Mons. Paweł Malecha
In materia di contratti il codice di diritto canonico, al can. 1290, rinvia alle norme di diritto civile vigenti in ciascun Paese, tranne che «siano contrarie al diritto divino o che il diritto canonico disponga diversamente».
Tale fenomeno del rinvio alla legge civile o della sua canonizzazione è in realtà sempre esistito nella vita della Chiesa, soprattutto in riferimento ai beni temporali, perché si tratta di materia oggetto di minuziose disposizioni da parte degli ordinamenti civili, le quali cambiano da Paese a Paese.
Si tratta anche di settore, in cui lo Stato non riconosce facilmente la competenza della Chiesa.
Pertanto, in Italia è stata recepita nell’ordinamento canonico, con i limiti indicati al can. 1290, la nozione di contratto così come definita nel codice civile italiano.
I contratti stessi possono assumere diverse forme, come per esempio l’alienazione, il comodato, il mutuo, la locazione, la sponsorizzazione, ecc.
Ma è tutelato in modo particolare soltanto il contratto di alienazione; ciò avviene principalmente per due motivi:
1) gli interventi della legislazione canonica sui beni temporali hanno avuto da sempre come finalità la regolamentazione degli atti di alienazione, affinché tali beni non ritornassero all’uso profano (c.d. concetto di inalienabilità dei beni ecclesiastici) e 2) la preoccupazione che il patrimonio della Chiesa non venisse ridotto ad nihilum.
Va ricordato – in riferimento ai miei precedenti interventi su Chiesa oggi – che gli atti di alienazione riguardano solo quelli che hanno come oggetto i beni ecclesiastici assegnati legittimamente al patrimonio stabile e il cui valore superi la somma fissata dal diritto (cf. can. 1291).
Per questi atti si richiede – per la validità – la licenza dell’autorità competente.

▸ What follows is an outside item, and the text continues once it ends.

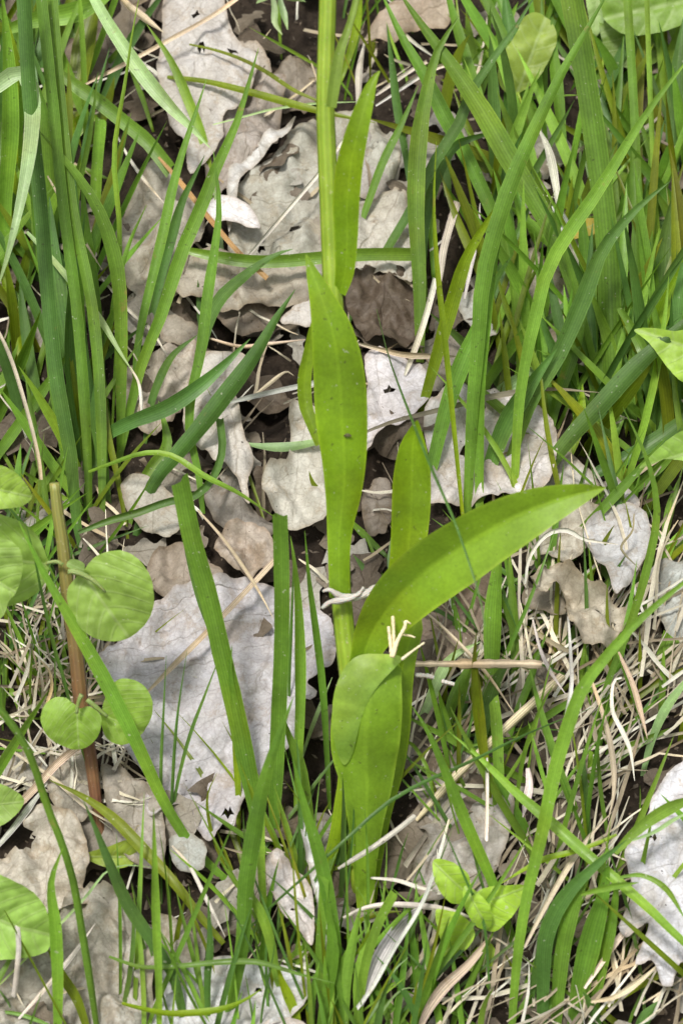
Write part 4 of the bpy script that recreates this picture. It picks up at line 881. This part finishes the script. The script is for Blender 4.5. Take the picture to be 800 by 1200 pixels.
tuft('blades and jointed stems rising through the straw at right', (690, 940), [
    ('M', 10, "690,895 700,840 715,790 735,740 748,700 760,655 769,605 764,560 750,520 729,477", dict(tilt=14, roll=.1)),
    ('P', 11, "752,910 765,862 785,822 822,776", dict(tilt=10)), ('O', 9, "688,872 720,842 760,806 825,772", dict(tilt=22)),
    ('M', 12, "660,938 700,905 740,875 795,850", dict(tilt=30)), ('B', 11, "682,945 686,912 690,880", dict(tilt=14, blunt=True)),
    ('B', 22, "768,818 775,785 786,745", dict(tilt=30, blunt=True)), ('B', 6, "692,880 705,830 716,790 724,750", dict(tilt=20)),
    ('B', 11, "752,740 768,690 785,640 815,605", dict(tilt=16)), ('M', 9, "740,730 765,712 790,690 815,672", dict(tilt=16)), ('B', 6, "676,830 682,780 687,740", dict(tilt=12)),
    ('M', 7, "760,680 775,640 788,590 800,545"), ('B', 8, "775,640 782,600 795,560"), ('M', 10, "735,760 750,720 775,690 800,670")])
G2 = 'grass tufts on the bank'
tuft('single wide upright blade right of the orchid with two finer ones crossing', (492, 402), [
    ('M', 21, "492,425 491,330 487,250 488,195 492,150 500,105 512,60 538,18", dict(tilt=24, roll=.1, twist=.2)),
    ('M', 10, "408,300 430,240 448,190 470,145 490,100", dict(tilt=24)), ('D', 10, "482,232 475,180 466,130 460,80 453,28", dict(tilt=24)),
    ('B', 9, "508,330 506,280 504,240 502,215", dict(tilt=24)), ('D', 14, "494,335 498,262 512,205 532,172 560,160 590,153", dict(tilt=20)),
    ('D', 13, "408,378 437,322 462,278 485,240 512,185 538,145 552,108 580,65 605,30 632,-15", dict(tilt=18)),
    ('Y', 10, "396,100 402,85 412,55 420,20 424,-14", dict(tilt=20)), ('M', 8, "500,390 498,350 494,310 485,270", dict(tilt=30))])
single('grass_shoot', 'broad green blade leaning left from the upper right tuft, lower of two parallel', 'grass blade', 'M', 18, "612,350 590,282 572,238 548,186 520,135 497,88 470,42 444,-14", tilt=26, roll=.1)
single('grass_shoot', 'broad green blade leaning left from the upper right tuft, wider and upper of two', 'grass blade', 'M', 25, "690,420 672,335 642,262 602,195 566,132 530,78 496,32 464,-14", tilt=24, roll=.1)
tuft('dense crossing tuft of tall blades filling the upper right', (600, 580), [
    ('M', 19, "546,630 553,480 560,400 566,325 586,250 606,195 630,142 655,90 685,38 718,-20", dict(tilt=14, roll=.1)),
    ('M', 26, "716,525 717,440 714,360 711,285 704,215 693,135 682,65 668,-14", dict(tilt=20, roll=.1, blunt=True)),
    ('B', 16, "600,615 607,480 617,415 627,370 640,318 664,275 690,238 715,200 742,155 772,112 815,58", dict(tilt=12, roll=.1)),
    ('M', 10, "750,340 747,240 742,120 734,-14", dict(tilt=24, blunt=True)), ('B', 6, "766,320 765,200 761,100 757,-14", dict(tilt=20, blunt=True)),
    ('D', 22, "596,612 660,522 700,478 746,428 800,380 840,345", dict(tilt=14, roll=.1)), ('D', 19, "668,572 712,547 750,528 790,500 832,462", dict(tilt=24)),
    ('M', 12, "634,668 664,638 700,602 750,548 780,512", dict(tilt=16)), ('D', 20, "585,575 622,470 652,420 682,352 706,292 745,245 785,212", dict(tilt=14, roll=.1)),
    ('M', 15, "562,640 561,500 563,430 570,370 579,310 592,245", dict(tilt=20)), ('Y', 7, "546,650 531,500 521,400 512,315 508,240 511,165", dict(tilt=14)),
    ('Y', 17, "487,505 500,458 514,408 528,360 545,305 565,268 588,232", dict(tilt=12, roll=.1)), ('M', 20, "494,600 520,490 540,430 560,385 580,330 602,296", dict(tilt=22)),
    ('D', 11, "590,418 620,392 650,370 692,325", dict(tilt=26)), ('P', 20, "572,474 600,452 630,438 656,424", dict(tilt=24, blunt=True)),
    ('D', 22, "555,600 588,505 616,458 652,408", dict(tilt=20)), ('Y', 20, "740,490 762,405 785,340 815,285", dict(tilt=20)),
    ('B', 10, "708,550 720,510 732,470 744,430", dict(tilt=24)), ('Y', 17, "648,572 664,530 678,490 682,450", dict(tilt=30)),
    ('O', 9, "576,440 596,380 620,330 638,300", dict(tilt=24)), ('B', 14, "668,320 650,290 620,262 596,240", dict(tilt=20)),
    ('D', 13, "560,420 575,350 600,290 625,230"), ('M', 15, "640,520 652,470 672,410 690,350"), ('D', 22, "780,470 775,380 776,300 790,220"),
    ('M', 18, "760,420 752,340 748,280 750,200"), ('D', 16, "800,480 792,420 795,350 805,280"), ('M', 16, "700,420 690,350 684,290 680,230"),
    ('D', 24, "590,160 600,100 598,50 590,-14", dict(tilt=34)), ('M', 20, "560,90 566,50 578,15 590,-14", dict(tilt=34)), ('M', 14, "660,190 655,130 650,80 645,20"),
    ('M', 8, "636,150 638,100 636,50 634,-14"), ('D', 20, "790,230 788,160 792,90 800,20"), ('B', 6, "714,300 730,240 740,200 748,180"),
    ('P', 3, "690,215 684,180 681,155 676,250", dict(tilt=24)), ('M', 20, "630,240 622,200 612,160 600,130"), ('D', 12, "700,130 730,95 760,60 780,40", dict(tilt=30)),
    ('D', 14, "740,300 770,260 800,235 830,210", dict(tilt=12)), ('P', 9, "729,300 750,280 776,262 810,240", dict(tilt=14)), ('M', 14, "725,360 745,395 760,425 775,460", dict(h=(3, 3, 2)))])
single('grass_shoot', 'thin straw-green stem lying across just right of the tall orchid leaf', 'grass blade', 'E', 7, "424,508 460,494 500,484 540,474 580,464 640,456 702,460", h=(1.8, 2.2, 2))
single('drooping_sprig', 'thin dark drooping stem crossing the arching orchid leaf', 'grass blade', 'D', 3.4, "568,735 562,700 548,655 530,605 506,550 480,485 456,420 441,362", h=(12.5, 12.8, 12.4, 9, 4))
tuft('small sprigs of fine grass between the orchid stem and middle leaf', (450, 740), [
    ('M', 8, "456,655 436,636 412,612 404,600", dict(tilt=34)), ('M', 4, "450,680 440,655 425,620", dict(tilt=34)), ('P', 9, "462,700 458,660 458,630", dict(tilt=24)), ('D', 8, "440,700 430,672 414,650", dict(tilt=34))])

# ------------------------------------------------------------------ dry straws one can tell apart
def straw(label, col, w, path, h, **kw): return single('dry_straw', label, 'straw', col, w, path, 'dry straws lying on the bank', h=h, cup=.8, **kw)
straw('long beige straw slanting from the upper left culms up to the top edge', 'S', 5, "98,100 150,73 200,46 250,18 292,-12", (1.5, 2.4, 2.4), blunt=True)
straw('pale straw running from the white-tipped blade down right to the cream oval leaf', 'W', 4, "138,160 152,186 170,212 194,240", (1.5, 1.8))
straw('straw crossing down left of the grey torn leaf', 'S', 4, "56,206 76,242 104,290 120,316", (3.5, 3.5))
straw('long thin straw arching down at the left edge', 'S', 4.5, "-10,372 12,418 32,482 45,535 48,562", (3, 3.5, 2), blunt=True)
straw('white straw bending down beside the warm grey leaf', 'W', 4.5, "120,326 150,362 178,388 200,424", (1.2, 1.6))
straw('white straw stub below the tip of the white-tipped thin blade', 'W', 4, "153,430 163,448 166,470 166,500", (2.4, 1.8))
straw('straight white straw over the large grey-brown leaf', 'W', 4.5, "290,300 316,270 345,236 374,202 402,164", (1.6, 2, 2.2), blunt=True)
straw('tan straw curving through the dark gap left of the tall orchid leaf', 'S', 5, "244,396 280,406 310,404 358,398", (1.2, 1.6))
straw('flat grey split straw touching the tall orchid leaf on its left', 'G', 6, "268,472 300,464 335,456 372,448", (1.6, 2), blunt=True)
straw('short tan hooked straw above the grey split straw', 'S', 4.5, "290,470 312,452 334,436 344,440", (1.4, 1.7))
straw('flat white straw standing against the rotten clod', 'W', 7, "474,440 486,408 498,372 510,326", (1, 2.4), blunt=True)
straw('broad white straw right of the wide upright blade', 'W', 9, "516,330 520,295 528,262 536,236", (1.4, 2.2), blunt=True)
straw('long cream straw crossing horizontally below the rotten clod', 'S', 7, "420,402 450,410 480,416 545,418", (1.4, 1.7))
straw('tall pale straw between fine stems right of the upright blade', 'W', 6, "544,350 552,310 560,270 562,238", (1.4, 2))
straw('upper of two parallel white straws behind the wide upright blade', 'W', 4.5, "440,112 462,96 482,82 500,72", (1.6, 1.8), blunt=True)
straw('lower of two parallel white straws behind the wide upright blade', 'W', 5, "440,124 470,104 494,88 520,76 548,74 574,80", (1.6, 1.8, 1.4))
straw('grey flat straw standing vertically right of the orchid bract tip', 'G', 8, "421,140 420,110 421,80 428,44", (1.2, 1.4))
straw('thick white straw behind the long bright diagonal blade', 'W', 10, "656,256 650,215 642,176 628,146", (2, 2.6))
straw('wide grey dry blade in shade under the upper right tuft', 'G', 18, "650,240 668,284 688,326 704,362", (1.5, 1.8), blunt=True)
straw('bent white straw looping over the brownish leaf half at right', 'W', 5.5, "614,684 620,652 640,626 664,621 685,632 724,638", (1.6, 2.6, 2.6))
straw('thin tan straw passing under the thick horizontal stalk', 'S', 4.5, "493,712 530,746 570,790 602,836", (2, 2.4))
straw('dark kinked stem lying on the silver-grey leaf', 'E', 3, "742,602 740,622 728,638 730,648 750,668", (2.6, 2.6))
straw('straw hanging beside the curled tan leaf', 'W', 5, "665,722 668,770 668,810 655,870 652,890", (2, 2.6, 1.6))
straw('wavy pale straw left of the curled tan leaf in the thatch', 'W', 4.5, "624,726 634,764 648,792 664,816", (2, 2.2))
straw('flat beige straw leaning down right in the thatch', 'S', 7, "724,764 740,800 750,835 758,866", (2.6, 2.4))
straw('white zigzag straw at the centre of the thatch', 'W', 5.5, "728,794 718,800 717,832 728,856 738,880 743,915", (2.6, 3, 2.6))
straw('long tan straw bending down through the thatch to the yellow-green blade', 'S', 7, "692,796 706,838 716,880 719,925 712,962", (2.6, 3, 2.4))
straw('broad straw bundle strand running diagonally up through the thatch', 'S', 10, "488,962 530,915 570,876 610,838 660,792", (1, 2.2, 2), blunt=True)
straw('white straw crossing the orchid foot towards the seedling leaf', 'W', 6, "396,1018 432,996 462,975 486,956", (3.4, 3), blunt=True)
straw('bleached curved straw sweeping from the orchid foot under the seedling', 'W', 7, "402,1076 428,1064 460,1060 505,1063 538,1070 566,1084", (2.4, 2.8, 2))
straw('short forked white straw above the bleached curved straw', 'W', 5, "434,1029 465,1032 490,1040 518,1046", (2.4, 2.4))
straw('very straight long white straw crossing the bleached curved straw', 'W', 4.5, "526,960 510,1020 492,1064 462,1112 438,1155 418,1182", (2.6, 3.6, 2), blunt=True)
straw('wide grey-white flattened straw at the bottom centre', 'G', 17, "492,1066 470,1084 448,1118 434,1150 424,1180", (1.6, 2.2, 1.4))
straw('broad beige straw running down from the seedling foot', 'S', 13, "575,1098 548,1130 516,1160 496,1192 486,1225", (1.2, 1.8))
straw('beige straw slanting up between seedling and wide-bladed bottom tuft', 'S', 7, "614,1110 634,1070 662,1020 690,980 718,950", (2.4, 3, 2))
straw('cream straw curving right of the wide-bladed bottom tuft', 'W', 7, "684,1158 710,1120 738,1082 756,1064", (1.6, 1.8))
straw('straw curving under the pointed lobes of the silver-white leaf', 'S', 7, "692,1174 720,1168 748,1150 768,1132", (1.6, 2))
straw('bent white stem standing on the left edge leaf near the bottom', 'W', 6, "-8,1058 8,1072 19,1084 22,1108 20,1140 17,1168", (3, 3.6, 3.2, 2), blunt=True)
straw('pinkish white straw lying across the lumpy bottom left leaf', 'W', 6, "22,1194 58,1152 84,1120 112,1082", (1.5, 1.9))
straw('white straw sloping right below the scrap under the largest pale leaf', 'W', 5, "202,991 222,1014 242,1054 264,1098", (2, 2.4))
straw('thin tan straw bending across centre below the slender arch', 'S', 4.5, "232,598 262,632 298,684 320,724", (1.8, 2.2))
straw('straight beige straw lying on the upper part of the largest pale leaf', 'S', 6.5, "172,812 212,772 252,732 292,690 322,658", (1.7, 2, 2), blunt=True)
straw('long beige straw pointing at the yellowing blade at left', 'S', 5, "-8,866 30,890 66,914 104,948 140,970", (1.4, 1.8))
straw('thickest bleached straw crossing low at the left edge', 'S', 9, "8,958 40,925 70,892 104,866", (1.4, 1.8), blunt=True)
straw('second bleached straw at the left edge, lower and parallel', 'G', 8, "-10,1000 14,972 40,938 56,918", (1.4, 1.8))
straw('yellow dry blade end in the top left corner', 'S', 9, "134,-14 150,6 168,20 192,38", (2.2, 2))
straw('thin curled pale tendril at left beside the heart-shaped leaf', 'S', 4, "48,774 58,786 61,806 54,832 58,848", (2, 2.2))
straw('vertical white stalk below the twisted straws in the thatch', 'W', 4, "570,888 570,920 570,950 569,985", (3, 3), blunt=True)
straw('white dead flower-like scale hanging in the thatch', 'W', 10, "618,900 620,920 616,940 612,958", (2.8, 2.6))
yl = sheet('yellow_leaf', "668,262 680,256 702,256 707,262 696,274 680,278 668,280", M_BROAD, (.48, .36, .05), h=2.2, mid=(668, 275, 706, 258), rag=.3, step=3.5, amp=.001)
tag(yl, 'small yellow leaf between green blades in the upper right', 'leaf')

Il legislatore canonico prevede un rimedio per le alienazioni civilmente valide, ma invalide per omissione delle debite formalità canoniche.
Infatti, il codice di diritto canonico, al can. 1296, prende in considerazione tale eventualità, considerando un’azione personale o reale per recuperare i beni alienati invalidamente dal punto di vista canonico.
In effetti, non si esclude la possibilità di annullare civilmente il contratto di alienazione posto in essere senza le dovute solennità canoniche.
Nulla, invece, si prevede per gli atti di amministrazione che siano validi civilmente, ma invalidi canonicamente e nulla si contempla per contratti diversi dall’alienazione.
Per quanto riguarda l’Italia, va messo in evidenza che, con l’art. 7.5 dell’Accordo del 18 febbraio 1984 di revisione del Concordato Lateranense, lo Stato italiano ha riconosciuto che «l’amministrazione dei beni appartenenti agli enti ecclesiastici è soggetta ai controlli previsti dal diritto canonico».
Non vi è quindi dubbio che l’ordinamento giuridico italiano dia rilevanza a tali controlli.
Oltre a ciò, all’art. 18 della legge del 20 maggio 1985, n. 222, intitolata Disposizioni sugli enti e beni ecclesiastici in Italia e per il sostentamento del clero cattolico in servizio nelle diocesi, viene stabilito che «ai fini dell’invalidità o inefficacia di negozi giuridici posti in essere da enti ecclesiastici non possono essere opposte a terzi, che non ne fossero a conoscenza, le limitazioni dei poteri di rappresentanza o l’omissione di controlli canonici che non risultino dal codice di diritto canonico o dal registro delle persone giuridiche».
Questa è evidentemente una normativa speciale che viene richiamata dal codice civile all’art. 831, con il quale si dispone che i beni degli enti ecclesiastici sono assoggettati alle norme dello stesso codice, in quanto non diversamente disposto dalle leggi che li riguardano.
In conclusione, va ribadito che l’alienazione dei beni ecclesiastici, se priva delle necessarie formalità canoniche, è da ritenersi invalida per il diritto canonico e annullabile per il diritto civile.
Va infine precisato che l’annullabilità civile concerne soltanto gli enti ecclesiastici civilmente riconosciuti e iscritti nel registro delle persone giuridiche.
L’annullamento del negozio giuridico, tuttavia, non avviene automaticamente, ma dietro una specifica richiesta di parte, presentata entro il termine stabilito dalla legge (cf. art. 1442 del codice civile).